Post by Madeleine Birchfield »

crem wrote: Sun Sep 15, 2019 12:08 am Today after my post Anton wrote me that my concern is not forgotten and there’s tremendous work going on to fix NN clone rules (for more than 6 months already!).

Even if I believed that (which I don’t), I still would think it would be done very wrongly. I did write a lot of input, I really spent 4 hours almost every evening for more than a week coming up with pros and cons. Don’t I deserve any feedback? Shouldn’t be I included into the discussion? Shouldn’t the discussion be public after all?

No, it’s “be sure that rules committee will review your input thoroughly and will take into account in the new version of rules, and please keep it TOP SECRET”. And new rules/competitors are usually published at the last day and very publicly when there’s too late to change anything.

I don’t know who “rules committee” is, but what they came up with last time was just silly.
I suspect last time they also got “input to review” from me, although I’m not sure.
It was during DeusX incident. I chatted about that with Anton and told that what ASilver did is he took scripts from Lc0 project and trained the net, and the engine itself is Lc0 too.

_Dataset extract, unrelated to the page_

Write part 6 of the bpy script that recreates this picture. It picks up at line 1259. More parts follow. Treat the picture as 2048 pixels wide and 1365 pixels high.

What was the resulting rule? You all know:

NN-based engine consists of 3 parts:
1. Neural network.
2. Engine.
3. Training script.
You need 2 of 3 to be unique to be unique.

It’s so detached from reality! What is “training script” doing here? I was really perplexed. Who came up with those “2 of 3”? Training script is something that can be written in 1-2 hours (and I’m surprised no one did that to work around TCEC rules), it’s really very minor piece of work compared to other (others are very ambiguous too, I’ll post about them too a bit later).


If “rules committee” is working the same way (reviewing inputs and generating rules without public discussion), it will be again same bad.
Huh, there used to be guidelines for Leela like engines using deep CNNs at TCEC like there is for NNUE engines right now. When did those get removed from TCEC?